Wine is produced throughout the island, the better known being those from Patrimonio, Cap Corse and the Sartenais in the southwest. The reds are often very good, the delicate pale pink rosé gris is cool and refreshing and there are some excellent white wines. Most famous of all perhaps is Corsican Muscat, drunk everywhere as an aperitif.


The clear turquoise seas are ideal for swimming, snorkelling, diving, sailing and windsurfing. If you like walking, then the island has everything from easy strolls to challenging mountain treks. There is an intricate network of ancient footpaths and mule paths criss-crossing the whole island, linking valley with valley, region with region, making Corsica a walker's paradise. The scenery of course is magnificent and there are plenty of lovely beaches and hidden coves to explore. Riding is popular on the old mule trails as are canoeing and fishing on the rivers and streams.


The first wild flowers appear in February and snow remains on the highest mountain peaks until late Spring.

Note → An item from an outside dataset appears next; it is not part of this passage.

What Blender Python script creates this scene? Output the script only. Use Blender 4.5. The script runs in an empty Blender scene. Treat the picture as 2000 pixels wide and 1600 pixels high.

From sea level to about 1500 feet, the climate and vegetation is typically Mediterranean, with long, hot dry summers and mild winters. Between 1,500 and 4,500 feet, the climate is similar but a little cooler the higher one goes. Above 4,500 feet, an alpine climate prevails, the sun is hot in summer, but the nights are cool and in winter there is snow from September to May with skiing possible in many places. The island has an average of more than 2700 hours of sunshine per year and the average sea temperature in the summer is 24 °C.


By Air
Regional airports: Bastia, Ajaccio, Calvi, Figari with daily connecting flights from Paris, Nice,Toulon and Marseille. There are also direct flights from the UK and most other European countries.

Car hire is available at the destination in Corsica. Many choose to fly to Nice,Toulon or Marseille, hire a car, then take the hydrofoil or ferry across from Nice.

By Sea
Ferries from Nice to Bastia take about 3 hours. There are also regular ferries from Marseille and Toulon but these take between 7 and 12 hours. The drive from Paris to Nice takes about 8 hours.